Voting advice from the Norwegians: Women vote for Women

From the Nasjonalmuseet in Oslo:

Kvinder vælg Kvinder. If your Norwegian is a bit rusty, the museum provides an English translation of this 1916 poster:

Related:

  • “Women Are So Fired Up to Vote, I’ve Never Seen Anything Like It” (NYT, 9/3): Especially since the ascension of Donald Trump, numerous tragedies and extreme policies have been met with little political consequence: schools targeted by mass murderers, immigrants treated as subhuman and autocratic regimes around the globe affirmed as allies. … In the weeks following the leak of a draft ruling in the Dobbs v. Jackson Women’s Health Organization case, which all but guaranteed the end of abortion protections under Roe v. Wade, it initially seemed this pattern would hold. … But once the actual Dobbs decision came down, everything changed. For many Americans, confronting the loss of abortion rights was different from anticipating it. In my 28 years analyzing elections, I’ve never seen anything like what’s happened in the past two months in American politics: Women are registering to vote in numbers I’ve never witnessed. … In the six months before Dobbs, women outnumbered men by a three-point margin among new voter registrations. After Dobbs, that gender gap skyrocketed to 40 points. Women were engaged politically in a way that lacked any known precedent.
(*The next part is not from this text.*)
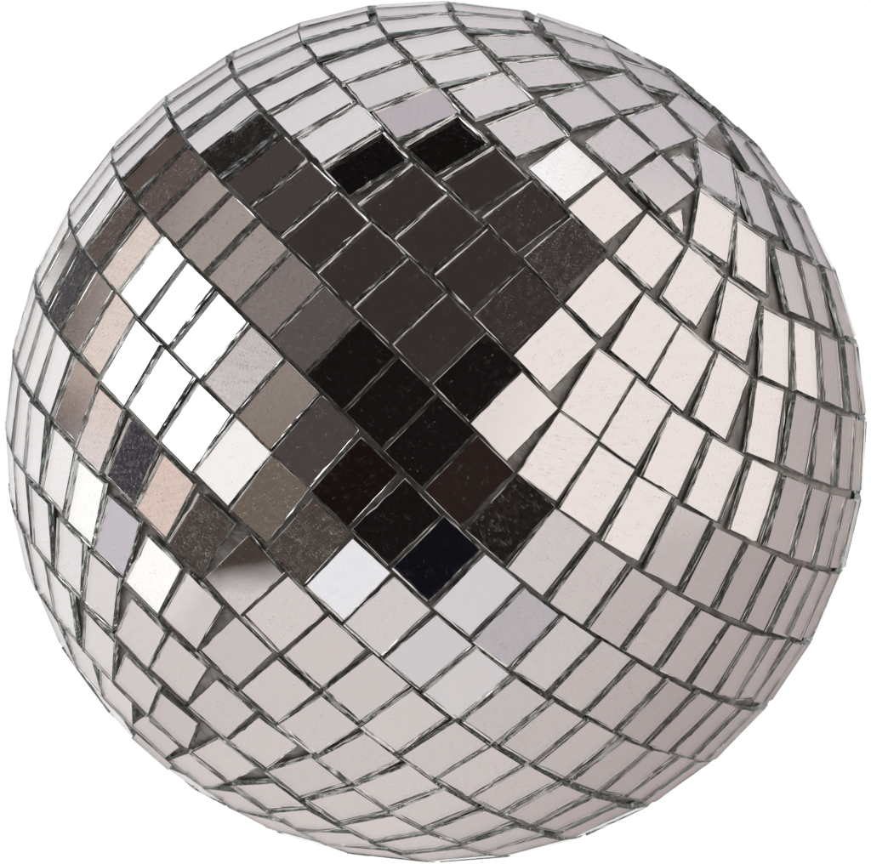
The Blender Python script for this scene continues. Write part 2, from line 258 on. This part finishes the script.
scene = bpy.context.scene
col = scene.collection

# ---------------------------------------------------------------- node helpers
class NT:
    def __init__(s, tree): s.t = tree; s.n = tree.nodes; s.l = tree.links
    def put(s, sock, val):
        if isinstance(val, bpy.types.NodeSocket): s.l.new(val, sock)
        elif val is not None: sock.default_value = val
    def node(s, kind, **kw):
        nd = s.n.new(kind)
        for k, v in kw.items(): setattr(nd, k, v)
        return nd
    def math(s, op, a, b=None, c=None, clamp=False):
        nd = s.node('ShaderNodeMath', operation=op, use_clamp=clamp)
        for i, v in enumerate((a, b, c)): s.put(nd.inputs[i], v)
        return nd.outputs[0]
    def sep(s, v):
        nd = s.node('ShaderNodeSeparateXYZ'); s.put(nd.inputs[0], v); return nd.outputs
    def step(s, v, a, b, smooth=True):
        nd = s.node('ShaderNodeMapRange', interpolation_type='SMOOTHSTEP' if smooth else 'LINEAR')
        s.put(nd.inputs['Value'], v); nd.inputs['From Min'].default_value = a; nd.inputs['From Max'].default_value = b
        return nd.outputs[0]
    def mix(s, f, a, b):
        nd = s.node('ShaderNodeMix', data_type='RGBA'); s.put(nd.inputs[0], f)
        s.put(nd.inputs[6], a if not isinstance(a, (list, tuple, np.ndarray)) else (*[float(x) for x in a], 1))
        s.put(nd.inputs[7], b if not isinstance(b, (list, tuple, np.ndarray)) else (*[float(x) for x in b], 1))
        return nd.outputs[2]

def lin(c):
    c = np.array(c)/255.; return np.where(c <= .04045, c/12.92, ((c+.055)/1.055)**2.4)

# ---------------------------------------------------------------- surround of the ball: reflected tones painted into the world by direction
GAIN = 0.9
world = bpy.data.worlds.new('World'); scene.world = world; world.use_nodes = True
wt = NT(world.node_tree); wt.n.clear()
tc = wt.node('ShaderNodeTexCoord')
off = wt.node('ShaderNodeVectorMath', operation='ADD'); wt.l.new(tc.outputs['Generated'], off.inputs[0]); off.inputs[1].default_value = (0, -1, 0)
nrm = wt.node('ShaderNodeVectorMath', operation='NORMALIZE'); wt.l.new(off.outputs[0], nrm.inputs[0])
hx, _, hy = wt.sep(nrm.outputs[0])
hv_ = wt.node('ShaderNodeCombineXYZ'); wt.put(hv_.inputs[0], hx); wt.put(hv_.inputs[1], hy); hv_.inputs[2].default_value = 1
def lc(ax, ay, c=0.0):
    d = wt.node('ShaderNodeVectorMath', operation='DOT_PRODUCT'); wt.l.new(hv_.outputs[0], d.inputs[0]); d.inputs[1].default_value = (ax, ay, c)
    return d.outputs['Value']
def L(c): return lin(c)/GAIN
c = wt.mix(wt.step(lc(-.6, .8), -.1, .9), L((203,194,192)), L((213,208,211)))
c = wt.mix(wt.step(lc(.7, .7), .55, .95), c, L((190,183,188)))
c = wt.mix(wt.step(lc(.85, -.5), .35, .85), c, L((171,160,158)))
c = wt.mix(wt.step(lc(-1, 0), .62, .92), c, L((229,225,225)))
px_, py_ = wt.math('SUBTRACT', hx, .08), wt.math('ADD', hy, .42)
rad = wt.math('SQRT', wt.math('ADD', wt.math('MULTIPLY', px_, px_), wt.math('MULTIPLY', py_, py_)))
c = wt.mix(wt.step(wt.math('MULTIPLY', rad, -1.0), -.30, -.08), c, L((202,197,199)))
# uneven brightness put into the pale surround, so tile tones vary
nz = wt.node('ShaderNodeTexNoise'); wt.l.new(hv_.outputs[0], nz.inputs['Vector']); nz.inputs['Scale'].default_value = 7; nz.inputs['Detail'].default_value = 2
k = wt.math('MULTIPLY_ADD', nz.outputs[0], .36, .82)
kc = wt.node('ShaderNodeVectorMath', operation='SCALE'); wt.l.new(c, kc.inputs[0]); wt.put(kc.inputs['Scale'], k); c = kc.outputs[0]
for name, colour, edges, soft in REGIONS:  # light and dark patches added to the world for particular tiles to mirror
    d = None
    for a, b, k in edges:
        v = lc(a, b, k); d = v if d is None else wt.math('MAXIMUM', d, v)
    f = wt.step(wt.math('MULTIPLY', d, -1.0), -soft/2, soft/2, smooth=False)
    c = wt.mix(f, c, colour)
# the plain white sweep behind the ball
dy = wt.sep(tc.outputs['Generated'])[1]
c = wt.mix(wt.step(dy, .965, .985), c, (1.03, 1.03, 1.03))
bg = wt.node('ShaderNodeBackground'); wt.put(bg.inputs[0], c); bg.inputs[1].default_value = 1.0
wo = wt.node('ShaderNodeOutputWorld'); wt.l.new(bg.outputs[0], wo.inputs[0])
world.cycles.sampling_method = 'MANUAL'; world.cycles.sample_map_resolution = 1024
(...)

4 thoughts on “Voting advice from the Norwegians: Women vote for Women

  1. That “Related” article is written by a guy who runs a company that promulgates, manipulates and then measures the opinions he teaches in his classes. “Tom Bonier is a Democratic political strategist and the C.E.O. of TargetSmart, a data and polling firm. He teaches political science at Howard University and is a member of S.E.I.U. Local 500.”

    Men on the Street! Wonks from the Bronx!

  2. By the way, if you Norwegian is rusty, it doesn’t make sense to write “the Nasjonalmuseet”, since the definite form ending in -et already means “the”. So “the Nasjonalmuseet” means “the the Nasjonalmuseum”. Either use just “Nasjonalmuseet” (without “the”) or stick to the English name.

    • In regards use of Norwegian words in an English context, I just started letting my daughter listen to the Norwegian Folktales by Asbjørnsen and Moe (in English audio book).

      The funny choice made by the (University of Minnesota?) translators is that shillings is translated to “shillingar”. “ar” is a Swedish suffix to designate the plural non-definitive form of a noun.

      For extant currencies, like the NOK, the proper English is Norwegian kroner, which is the Norwegian language plural name for the Norwegian currency unit. Somehow they decided that for an archaic currency that they should use modern Swedish grammar rules!